> **Problem requirements**
Would you quote the material below in full and unchanged?

> **Available data**
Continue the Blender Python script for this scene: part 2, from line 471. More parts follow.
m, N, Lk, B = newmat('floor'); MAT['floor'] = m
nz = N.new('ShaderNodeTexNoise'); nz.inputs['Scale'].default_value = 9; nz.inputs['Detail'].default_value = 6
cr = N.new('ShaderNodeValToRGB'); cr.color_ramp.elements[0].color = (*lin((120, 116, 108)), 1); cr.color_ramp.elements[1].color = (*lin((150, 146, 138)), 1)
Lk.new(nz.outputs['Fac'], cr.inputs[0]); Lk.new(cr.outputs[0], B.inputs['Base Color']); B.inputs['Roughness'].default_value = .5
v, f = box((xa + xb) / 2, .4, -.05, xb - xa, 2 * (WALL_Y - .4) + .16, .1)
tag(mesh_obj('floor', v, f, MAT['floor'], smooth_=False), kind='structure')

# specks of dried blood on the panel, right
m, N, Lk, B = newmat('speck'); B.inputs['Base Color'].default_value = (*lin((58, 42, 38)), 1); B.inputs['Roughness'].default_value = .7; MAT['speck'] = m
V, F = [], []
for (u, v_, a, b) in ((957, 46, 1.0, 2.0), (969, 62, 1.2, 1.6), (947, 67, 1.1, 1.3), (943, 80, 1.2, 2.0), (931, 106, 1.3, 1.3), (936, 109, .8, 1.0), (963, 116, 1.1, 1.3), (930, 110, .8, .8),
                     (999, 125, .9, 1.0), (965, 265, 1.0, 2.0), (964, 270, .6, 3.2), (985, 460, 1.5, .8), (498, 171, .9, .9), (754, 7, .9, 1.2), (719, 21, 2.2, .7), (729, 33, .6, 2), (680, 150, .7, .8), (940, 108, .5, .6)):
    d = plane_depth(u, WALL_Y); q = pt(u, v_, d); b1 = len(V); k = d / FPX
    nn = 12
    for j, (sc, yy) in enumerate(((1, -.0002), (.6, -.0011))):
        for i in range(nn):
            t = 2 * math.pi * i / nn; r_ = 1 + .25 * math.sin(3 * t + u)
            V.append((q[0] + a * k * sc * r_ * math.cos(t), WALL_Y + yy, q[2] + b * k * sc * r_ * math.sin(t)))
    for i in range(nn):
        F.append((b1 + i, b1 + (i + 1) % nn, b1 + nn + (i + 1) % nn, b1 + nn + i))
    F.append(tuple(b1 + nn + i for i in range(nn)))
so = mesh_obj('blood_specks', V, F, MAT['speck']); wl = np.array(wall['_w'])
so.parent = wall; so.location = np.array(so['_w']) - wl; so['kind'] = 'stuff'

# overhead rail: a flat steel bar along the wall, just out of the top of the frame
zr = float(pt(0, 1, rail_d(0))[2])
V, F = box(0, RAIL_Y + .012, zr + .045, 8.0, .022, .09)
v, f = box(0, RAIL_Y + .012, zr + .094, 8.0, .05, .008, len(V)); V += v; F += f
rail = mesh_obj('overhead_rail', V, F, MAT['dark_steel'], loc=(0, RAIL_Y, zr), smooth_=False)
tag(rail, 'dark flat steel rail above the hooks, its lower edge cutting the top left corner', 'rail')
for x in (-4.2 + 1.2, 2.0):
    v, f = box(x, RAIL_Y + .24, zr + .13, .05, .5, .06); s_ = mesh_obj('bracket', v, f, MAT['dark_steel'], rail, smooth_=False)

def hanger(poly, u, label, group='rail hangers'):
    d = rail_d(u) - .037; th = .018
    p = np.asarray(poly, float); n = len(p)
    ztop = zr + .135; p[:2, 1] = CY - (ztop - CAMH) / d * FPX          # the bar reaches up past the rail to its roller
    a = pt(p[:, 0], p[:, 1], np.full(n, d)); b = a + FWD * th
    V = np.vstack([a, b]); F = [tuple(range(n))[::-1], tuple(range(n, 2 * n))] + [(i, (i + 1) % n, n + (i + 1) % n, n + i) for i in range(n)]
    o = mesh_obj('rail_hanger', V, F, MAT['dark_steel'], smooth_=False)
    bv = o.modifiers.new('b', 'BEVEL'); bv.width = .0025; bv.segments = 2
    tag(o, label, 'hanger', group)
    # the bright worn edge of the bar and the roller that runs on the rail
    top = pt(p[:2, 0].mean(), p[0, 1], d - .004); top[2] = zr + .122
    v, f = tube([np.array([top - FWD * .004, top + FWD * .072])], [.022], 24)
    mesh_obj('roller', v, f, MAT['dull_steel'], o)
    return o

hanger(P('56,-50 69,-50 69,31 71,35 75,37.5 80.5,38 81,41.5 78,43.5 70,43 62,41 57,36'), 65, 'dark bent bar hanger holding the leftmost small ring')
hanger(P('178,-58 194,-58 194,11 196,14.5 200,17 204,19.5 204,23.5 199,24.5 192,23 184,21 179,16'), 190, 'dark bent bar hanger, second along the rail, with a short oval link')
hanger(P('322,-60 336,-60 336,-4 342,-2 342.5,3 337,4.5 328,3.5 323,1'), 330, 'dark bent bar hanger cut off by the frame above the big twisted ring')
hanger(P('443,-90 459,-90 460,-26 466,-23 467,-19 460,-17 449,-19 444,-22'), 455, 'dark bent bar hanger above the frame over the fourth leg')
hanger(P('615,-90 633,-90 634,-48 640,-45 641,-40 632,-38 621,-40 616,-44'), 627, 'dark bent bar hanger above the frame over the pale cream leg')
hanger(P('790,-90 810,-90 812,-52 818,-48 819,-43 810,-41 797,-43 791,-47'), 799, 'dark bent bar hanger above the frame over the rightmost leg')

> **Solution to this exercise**
Continue the Blender Python script for this scene: part 2, from line 471. More parts follow.
m, N, Lk, B = newmat('floor'); MAT['floor'] = m
nz = N.new('ShaderNodeTexNoise'); nz.inputs['Scale'].default_value = 9; nz.inputs['Detail'].default_value = 6
cr = N.new('ShaderNodeValToRGB'); cr.color_ramp.elements[0].color = (*lin((120, 116, 108)), 1); cr.color_ramp.elements[1].color = (*lin((150, 146, 138)), 1)
Lk.new(nz.outputs['Fac'], cr.inputs[0]); Lk.new(cr.outputs[0], B.inputs['Base Color']); B.inputs['Roughness'].default_value = .5
v, f = box((xa + xb) / 2, .4, -.05, xb - xa, 2 * (WALL_Y - .4) + .16, .1)
tag(mesh_obj('floor', v, f, MAT['floor'], smooth_=False), kind='structure')

# specks of dried blood on the panel, right
m, N, Lk, B = newmat('speck'); B.inputs['Base Color'].default_value = (*lin((58, 42, 38)), 1); B.inputs['Roughness'].default_value = .7; MAT['speck'] = m
V, F = [], []
for (u, v_, a, b) in ((957, 46, 1.0, 2.0), (969, 62, 1.2, 1.6), (947, 67, 1.1, 1.3), (943, 80, 1.2, 2.0), (931, 106, 1.3, 1.3), (936, 109, .8, 1.0), (963, 116, 1.1, 1.3), (930, 110, .8, .8),
                     (999, 125, .9, 1.0), (965, 265, 1.0, 2.0), (964, 270, .6, 3.2), (985, 460, 1.5, .8), (498, 171, .9, .9), (754, 7, .9, 1.2), (719, 21, 2.2, .7), (729, 33, .6, 2), (680, 150, .7, .8), (940, 108, .5, .6)):
    d = plane_depth(u, WALL_Y); q = pt(u, v_, d); b1 = len(V); k = d / FPX
    nn = 12
    for j, (sc, yy) in enumerate(((1, -.0002), (.6, -.0011))):
        for i in range(nn):
            t = 2 * math.pi * i / nn; r_ = 1 + .25 * math.sin(3 * t + u)
            V.append((q[0] + a * k * sc * r_ * math.cos(t), WALL_Y + yy, q[2] + b * k * sc * r_ * math.sin(t)))
    for i in range(nn):
        F.append((b1 + i, b1 + (i + 1) % nn, b1 + nn + (i + 1) % nn, b1 + nn + i))
    F.append(tuple(b1 + nn + i for i in range(nn)))
so = mesh_obj('blood_specks', V, F, MAT['speck']); wl = np.array(wall['_w'])
so.parent = wall; so.location = np.array(so['_w']) - wl; so['kind'] = 'stuff'

# overhead rail: a flat steel bar along the wall, just out of the top of the frame
zr = float(pt(0, 1, rail_d(0))[2])
V, F = box(0, RAIL_Y + .012, zr + .045, 8.0, .022, .09)
v, f = box(0, RAIL_Y + .012, zr + .094, 8.0, .05, .008, len(V)); V += v; F += f
rail = mesh_obj('overhead_rail', V, F, MAT['dark_steel'], loc=(0, RAIL_Y, zr), smooth_=False)
tag(rail, 'dark flat steel rail above the hooks, its lower edge cutting the top left corner', 'rail')
for x in (-4.2 + 1.2, 2.0):
    v, f = box(x, RAIL_Y + .24, zr + .13, .05, .5, .06); s_ = mesh_obj('bracket', v, f, MAT['dark_steel'], rail, smooth_=False)

def hanger(poly, u, label, group='rail hangers'):
    d = rail_d(u) - .037; th = .018
    p = np.asarray(poly, float); n = len(p)
    ztop = zr + .135; p[:2, 1] = CY - (ztop - CAMH) / d * FPX          # the bar reaches up past the rail to its roller
    a = pt(p[:, 0], p[:, 1], np.full(n, d)); b = a + FWD * th
    V = np.vstack([a, b]); F = [tuple(range(n))[::-1], tuple(range(n, 2 * n))] + [(i, (i + 1) % n, n + (i + 1) % n, n + i) for i in range(n)]
    o = mesh_obj('rail_hanger', V, F, MAT['dark_steel'], smooth_=False)
    bv = o.modifiers.new('b', 'BEVEL'); bv.width = .0025; bv.segments = 2
    tag(o, label, 'hanger', group)
    # the bright worn edge of the bar and the roller that runs on the rail
    top = pt(p[:2, 0].mean(), p[0, 1], d - .004); top[2] = zr + .122
    v, f = tube([np.array([top - FWD * .004, top + FWD * .072])], [.022], 24)
    mesh_obj('roller', v, f, MAT['dull_steel'], o)
    return o

hanger(P('56,-50 69,-50 69,31 71,35 75,37.5 80.5,38 81,41.5 78,43.5 70,43 62,41 57,36'), 65, 'dark bent bar hanger holding the leftmost small ring')
hanger(P('178,-58 194,-58 194,11 196,14.5 200,17 204,19.5 204,23.5 199,24.5 192,23 184,21 179,16'), 190, 'dark bent bar hanger, second along the rail, with a short oval link')
hanger(P('322,-60 336,-60 336,-4 342,-2 342.5,3 337,4.5 328,3.5 323,1'), 330, 'dark bent bar hanger cut off by the frame above the big twisted ring')
hanger(P('443,-90 459,-90 460,-26 466,-23 467,-19 460,-17 449,-19 444,-22'), 455, 'dark bent bar hanger above the frame over the fourth leg')
hanger(P('615,-90 633,-90 634,-48 640,-45 641,-40 632,-38 621,-40 616,-44'), 627, 'dark bent bar hanger above the frame over the pale cream leg')
hanger(P('790,-90 810,-90 812,-52 818,-48 819,-43 810,-41 797,-43 791,-47'), 799, 'dark bent bar hanger above the frame over the rightmost leg')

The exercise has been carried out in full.